Steve Mead: Building a Greener Future

Steve Mead, PhD

Steve Mead 225

Professor and Associate Chair of Construction Management

College of Engineering, Forestry, and Natural Sciences


Steve Mead, Professor and Associate Chair of Construction Management at Northern Arizona University, is a leader on many fronts. He heads the university's nationally recognized Construction Management degree program and is at the forefront of the green building movement both on campus and in the community. A "green" visionary, Mead pairs his expertise from a quarter-century in construction with his interest in emerging technology to create greener, more energy efficient buildings.

"We started a green team and kicked around some ideas on how we could build green buildings at the university," he says. "We decided we needed to build an iconic green building that would demonstrate what our environmental ethic is: that building became the Applied Research and Development building, which won the prestigious Royal Institute of British Architects International Award last year."

Green building programs that operate more efficiently, saving both money and energy, are something Mead values. He started educational programs for both the university and the surrounding communities that focus on these types of energy-saving buildings. Key examples include the Coconino County Sustainable Building Program and NAU's Climate Action Plan, which Mead says has the potential to make a huge difference.

"The idea with the Climate Action Plan is to figure out a plan to reduce the university's water and energy usage by 20 percent by 2020. That is basically a two percent reduction for each of the next ten years—that doesn't sound like much, but it is pretty significant, and will save the university roughly two and a half to three million dollars a year," says Mead.

Teaching sustainability is something Mead advocates in course offerings. Many Construction Management courses also offer service learning projects, classroom demonstrations, and internships, which Mead says contribute to the program's growing demand.

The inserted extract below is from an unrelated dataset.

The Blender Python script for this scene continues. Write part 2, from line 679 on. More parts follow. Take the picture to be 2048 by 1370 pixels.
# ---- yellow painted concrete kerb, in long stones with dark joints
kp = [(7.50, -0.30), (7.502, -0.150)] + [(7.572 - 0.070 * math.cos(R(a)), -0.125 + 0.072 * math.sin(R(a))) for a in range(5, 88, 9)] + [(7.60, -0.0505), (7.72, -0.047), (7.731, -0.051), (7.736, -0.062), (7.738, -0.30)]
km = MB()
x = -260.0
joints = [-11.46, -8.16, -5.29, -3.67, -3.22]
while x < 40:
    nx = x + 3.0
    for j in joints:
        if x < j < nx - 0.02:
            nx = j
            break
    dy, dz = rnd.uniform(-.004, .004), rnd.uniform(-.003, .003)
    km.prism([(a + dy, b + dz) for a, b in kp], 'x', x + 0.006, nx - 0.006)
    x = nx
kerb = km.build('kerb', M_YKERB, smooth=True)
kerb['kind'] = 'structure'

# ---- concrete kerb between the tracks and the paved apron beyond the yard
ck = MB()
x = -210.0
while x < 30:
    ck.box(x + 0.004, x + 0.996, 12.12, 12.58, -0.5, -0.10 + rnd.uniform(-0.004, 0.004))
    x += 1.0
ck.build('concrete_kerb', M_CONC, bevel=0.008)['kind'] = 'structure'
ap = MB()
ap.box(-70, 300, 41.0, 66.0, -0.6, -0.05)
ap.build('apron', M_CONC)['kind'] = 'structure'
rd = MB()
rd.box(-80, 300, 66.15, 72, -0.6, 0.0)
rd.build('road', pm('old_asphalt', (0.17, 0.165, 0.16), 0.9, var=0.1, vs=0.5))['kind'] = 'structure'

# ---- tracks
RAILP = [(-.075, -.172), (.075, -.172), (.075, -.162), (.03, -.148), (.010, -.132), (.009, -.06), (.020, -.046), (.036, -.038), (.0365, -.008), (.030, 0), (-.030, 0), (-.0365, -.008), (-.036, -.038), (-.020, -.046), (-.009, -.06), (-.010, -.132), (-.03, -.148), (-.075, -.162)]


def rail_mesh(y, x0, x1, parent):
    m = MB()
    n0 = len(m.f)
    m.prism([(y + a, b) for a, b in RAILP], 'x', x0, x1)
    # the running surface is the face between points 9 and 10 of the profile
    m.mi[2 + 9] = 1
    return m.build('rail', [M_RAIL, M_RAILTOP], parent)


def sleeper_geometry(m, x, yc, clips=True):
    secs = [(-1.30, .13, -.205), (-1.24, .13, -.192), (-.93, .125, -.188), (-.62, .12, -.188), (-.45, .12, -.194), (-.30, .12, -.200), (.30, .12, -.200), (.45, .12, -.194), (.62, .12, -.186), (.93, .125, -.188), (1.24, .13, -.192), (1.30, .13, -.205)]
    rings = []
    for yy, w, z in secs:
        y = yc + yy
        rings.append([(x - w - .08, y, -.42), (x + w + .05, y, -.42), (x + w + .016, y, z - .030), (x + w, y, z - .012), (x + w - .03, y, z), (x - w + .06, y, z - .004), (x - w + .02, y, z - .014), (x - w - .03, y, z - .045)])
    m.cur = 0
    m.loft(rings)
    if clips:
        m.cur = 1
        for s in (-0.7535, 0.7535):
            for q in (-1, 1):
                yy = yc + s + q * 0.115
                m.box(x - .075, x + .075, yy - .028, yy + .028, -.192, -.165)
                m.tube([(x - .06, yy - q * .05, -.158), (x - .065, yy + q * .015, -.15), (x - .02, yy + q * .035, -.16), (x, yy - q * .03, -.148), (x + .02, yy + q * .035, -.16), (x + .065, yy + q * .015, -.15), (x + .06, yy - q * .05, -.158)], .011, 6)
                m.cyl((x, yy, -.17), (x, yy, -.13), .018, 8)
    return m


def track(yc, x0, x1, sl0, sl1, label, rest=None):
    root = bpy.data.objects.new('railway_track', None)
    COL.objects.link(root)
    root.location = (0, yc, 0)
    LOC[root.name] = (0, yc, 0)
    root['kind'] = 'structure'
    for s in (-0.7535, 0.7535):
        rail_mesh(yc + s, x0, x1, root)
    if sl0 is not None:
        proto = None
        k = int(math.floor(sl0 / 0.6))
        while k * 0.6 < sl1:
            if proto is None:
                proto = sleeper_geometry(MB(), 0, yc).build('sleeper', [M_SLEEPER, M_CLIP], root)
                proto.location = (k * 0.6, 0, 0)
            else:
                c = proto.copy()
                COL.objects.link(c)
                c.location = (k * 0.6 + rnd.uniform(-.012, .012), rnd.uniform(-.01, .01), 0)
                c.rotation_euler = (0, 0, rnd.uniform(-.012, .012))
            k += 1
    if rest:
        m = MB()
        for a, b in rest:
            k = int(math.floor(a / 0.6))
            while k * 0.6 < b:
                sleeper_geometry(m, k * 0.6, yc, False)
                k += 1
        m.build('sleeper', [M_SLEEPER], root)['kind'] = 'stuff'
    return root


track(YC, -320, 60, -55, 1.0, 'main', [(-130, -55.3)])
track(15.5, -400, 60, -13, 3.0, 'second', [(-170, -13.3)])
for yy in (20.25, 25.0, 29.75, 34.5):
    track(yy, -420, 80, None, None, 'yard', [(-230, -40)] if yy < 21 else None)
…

"We do a lot of different things in our program with experiential learning, including service learning projects," Mead says. "We build ramps for handicapped people. We have been to Mexico with an archeology team to build a field station for them. We have done some work for the Engineers Without Borders team. People come to us all the time for assistance with projects around campus and the community. It's just something our students do a lot of."

In the 12 years Mead has been at the university, the program has grown from 75 to 250 students and attracts students from across the country. Mead modestly credits the high-quality students that are a part of the program for its success.

"To be a construction manager you have to be extremely hard working," he says. "It is a very interesting field in that you are part business manager and part engineer, but primarily you are a communicator. It takes a diverse set of technical and communication skills. The students we get tend to be kids who learn things fast and are good multi-taskers, so they're good in this program."

Going forward, Mead aims to continue his mission to help students grow into construction leaders. "That is just because there is so much demand," says Mead. "We have kids that graduated 10 years ago and they are now the vice presidents of pretty big organizations," he says. "There are lots of wonderful opportunities right now in this field for our students."